Jesus's earthly fate was caught up with the fate of the people with disabilities who were not allowed to enter the Temple.


As a man, Jesus would let him in. Even if it meant knocking a hole in the roof of his house, Jesus would let him in.

One of the last acts of his short life on earth was the cleansing of that Temple. Here's the accounting of that cleansing from Matthew 21: 12-15:

The Cleansing of the Temple.

Jesus entered the Temple area and drove out all those engaged in selling and buying there. He overturned the tables of the money changers and the seats of those who were selling doves. And he said to them, "It is written: 'My house shall be a house of prayer, but you are making it a den of thieves.' " The blind and the lame approached him in the Temple area, and he cured them.

In the New American Bible translation, there is a note attached to Matthew 21:14 that tells us, "According to 2 Sm.. 5-8, the blind and the lame were forbidden to enter 'the house of the Lord,' the Temple.

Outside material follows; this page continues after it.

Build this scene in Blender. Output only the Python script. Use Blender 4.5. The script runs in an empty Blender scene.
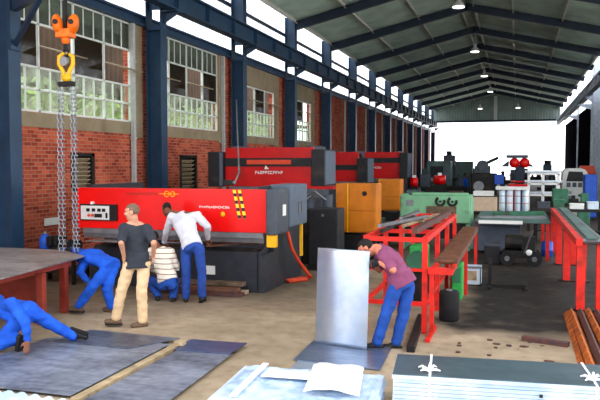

These are the last of Jesus' healings."

When "the blind and the lame" approached Jesus in the Temple area, he welcomed them as they were, and in contradiction to regulations. They were healed within the Temple area, not outside it. They entered the Temple area as disabled people.

The chief priests and the elders demanded to know by what authority Jesus did these things. One of "those things" that Jesus did was let "those people" into the Temple area.

Eventually, Jesus was executed because of his acts on earth that challenged people to think beyond what they were simply taught. I believe that one of these acts was loving people with disabilities as they were, in all their disabled humanity.

Jesus laid down his life so that all people might be free. His earthly fate was caught up with the fate of the people with disabilities who were not allowed to enter the Temple, only to beg outside of it.

Today's non-disabled Christians are also called to help take the yoke of oppression off the neck of people with disabilities. To do this, they must learn to love and accept people with disabilities as they are: disabled. Non-disabled Christians must let go of the arrogant and dehumanizing attitude that disabled means "unwhole" and "pitiful" by definition.

We are not Gods. We cannot cure everyone; not everyone is meant to be cured. Disability is intrinsically woven into humanity. We can learn from Jesus, and become laborers to help cure the trouble that arises when people with disabilities, or any oppressed class, is cut from the herd. We can labor to cure the abandonment of people with disabilities and other oppressed people.

We can stop seeing people with disabilities as foils to people without disabilities. People do not have disabilities so that non-disabled Christians can sing about how happy they are that they're not disabled -- blind, lame, or otherwise. People do not have disabilities so that Christians can test their faith by trying to heal them -- or so nondisabled people can chalk up points with God by being charitable to them.. People have disabilities because people are human, and disability is a natural part of the human state.

Jesus knows that.

Being God, he allowed the Israelites free-will to oppress the beggar outside the Temple gate. Being human, he did what he could at the time to get that beggar inside, and off of the street -- even though it was one of the acts that cost him his young life.

Being human, we, too, have free will. It is a divine gift. We can use that free will to help bring about that young idealistic man's vision of a nation where all belong. We can use that free will to do what is Godly, and what is right -- not merely what has always been done.